O projeto, no entanto, é coerente com o que vem acontecendo há muito tempo.

O descaso com o patrimônio histórico está escancarado ao longo de toda a Duque de Caxias, uma das três ruas traçadas pelo capitão  Montanha, o engenheiro militar que definiu o perímetro original do povoado, em agosto de  1773,  há 250 anos, portanto.

A população de Porto Alegre ainda não chegava a mil moradores.

Rua da Praia (Andradas), a rua do Cotovelo (Riachuelo) e, no alto, a rua Formosa (atual Duque de Caxias), três paralelas. Foram as  vias que orientaram a ocupação da cidade, entre as águas  e o espigão, a partir do núcleo original junto à Praia do Arsenal.

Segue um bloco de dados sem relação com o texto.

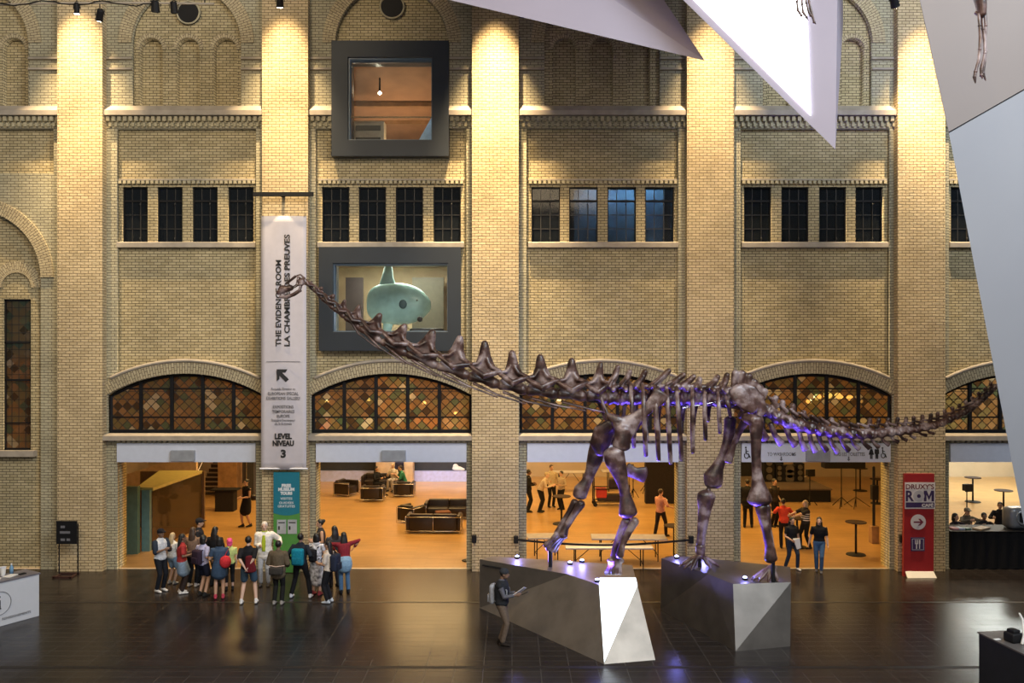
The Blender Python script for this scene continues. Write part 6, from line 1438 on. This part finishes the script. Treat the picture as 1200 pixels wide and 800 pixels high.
b = MB(); b.ell(c+V((.18,-.27,-.02)), (.13,.03,.15), 12); b.build('pectoral_fin', mat('fin_dark', (.06,.12,.14), .5), t, smooth=True)
b = MB(); b.ell(c+V((.62,-.17,.10)), (.045,.03,.045), 10); b.build('eye', M['ink'], t, smooth=True)
b = MB(); b.tube([c+V((-.33,0,1.1)), V((c.x-.33, 28.0, 9.6))], .012, 6); b.build('wire', M['black'], t)
b = MB(); a_ = P(405, 325, 29.5); e_ = P(425, 370, 29.5); b.box((a_.x, 29.5, 6.5), (e_.x, 29.7, a_.z)); tag(b.build('exhibit_case', mat('brown_panel', (.06, .045, .045), .5)), 'tall dark brown panel in the gallery beside the sunfish', 'panel')
b = MB(); a_ = P(483, 325, 30); b.box((a_.x, 30, 6.5), (a_.x+1.1, 30.3, a_.z)); tag(b.build('exhibit_case', mat('olive_panel', (.10, .09, .06), .5)), 'dark olive display case in the gallery ahead of the sunfish nose', 'panel')
t = empty('strip_lamp', P(459, 310.5, 28.3), 0, 'long white strip lamp above the sunfish', 'lamp'); c = P(459, 311, 28.3); b = MB(); b.box((c.x-.55, 28.25, c.z-.02), (c.x+.55, 28.35, c.z+.02)); b.build('tube', M['lamp'], t); b = MB(); b.box((c.x-.58, 28.22, c.z+.02), (c.x+.58, 28.38, c.z+.07)); b.build('housing', M['paper'], t)
b = MB(); c = P(500, 385, 27.4); b.cbox(V((c.x, 27.4, 6.9)), (1.1, .6, .9), .2, .1); b.ell(P(492, 374, 27.2), (.10, .08, .10), 10); tag(b.build('dark_mount', M['leather'], remesh=.03), 'dark lumpy mount below the sunfish belly', 'mount')
# upper gallery: white case, ceiling spots and a pale slanting panel
t = empty('white_cabinet', P(436, 160, 29), 0, 'white cabinet with dark slots in the tall square window', 'cabinet'); a_, b_ = P(400, 175, 29), P(450, 142, 29)
b = MB(); b.box((a_.x, 29, 12.4), (b_.x, 29.5, b_.z)); b.build('body', mat('cream_case', (.55, .50, .40), .5), t)
b = MB()
for (xa, xb, ya, yb) in ((417, 446, 147, 153), (404, 415, 147.5, 153.5), (417, 446, 161, 167), (404, 415, 162, 168)):
    p, q = P(xa, yb, 28.99), P(xb, ya, 28.99); b.box((p.x, 28.97, p.z), (q.x, 29.02, q.z))
b.build('slot', M['ink'], t)
for k, (px, py) in enumerate(((445, 109), (503, 87))):
    c = P(px, py, 28.5); t = empty('ceiling_spot', c, 0, ['small bright spot in the middle of the tall square window', 'small bright spot high in the tall square window corner'][k], 'lamp'); b = MB(); b.ell(c, (.055,.055,.055), 12); b.build('bulb', M['lamp'], t, smooth=True); b = MB(); b.cyl(c+V((0,0,.04)), V((c.x, c.y, 15.75)), .03, 10); b.build('stem', M['black'], t)
t = empty('slanted_panel', P(505, 165, 26.9), 0, 'pale blue slanting panel in the corner of the tall square window', 'panel'); b = MB(); b.prism([P(483, 178, 27.0), P(530, 178, 27.0), P(530, 94, 27.0)], (0, .25, 0)); b.build('body', mat('pale_blue_panel', (.5, .66, .85), .5), t); area((-3.0, 26.65, 14.9), (-2.6, 27.0, 13.4), .3, .2, 10, (.75, .88, 1.0), 'panel_fill')  # small area light is added to brighten the pale panel
for k, (z, y) in enumerate(((14.9, 31), (15.2, 29.8))):
    b = MB(); b.box((-6.4, y, z-.05), (-.8, y+.12, z+.1)); b.build('trim_%d' % (30+k), M['wood_brown'], kind='structure')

Representação esquemática das três primeiras ruas de Porto Alegre: Rua da Praia (Andradas), Rua do Cotovelo (Riachuelo) e Rua Formosa (depois Rua da |greja e atual Duque de Caxias)

Com a construção da primeira matriz no seu ponto mais alto, a rua Formosa passou a ser a “rua da Igreja”.

Quando visitou Porto Alegre, em 1820, o botânico francês, Saint’Hilaire, registrou em seu famoso diário: “Uma das três grandes ruas, chamada rua da Igreja , estende-se sobre a crista da colina. É aí que ficam os três principais edifícios da cidade, o Palácio, a Igreja Paroquial e o Palácio da Junta (que depois foi Assembleia). São construídos alinhados e voltados para noroeste. Na outra face da rua, em frente não existem edifícios, mas tão somente um muro de arrimo, a fim de que não seja prejudicada a linda vista que daí se descortina”.

Numa sessão no dia 29 de dezembro de 1869,  a Câmara Municipal mudou a denominação de rua da Igreja para Duque de Caxias, homenagem ao general que pacificou a Província, foi governador e senador pelo Rio Grande do Sul. Sua gestão, depois da Revolução Farroupilha, foi de reconstrução e de muitas obras em Porto Alegre, inclusive o ajardinamento da Praça da Matriz e outras duas praças na rua Duque de Caxias, “que concorreram para embelezá-la”.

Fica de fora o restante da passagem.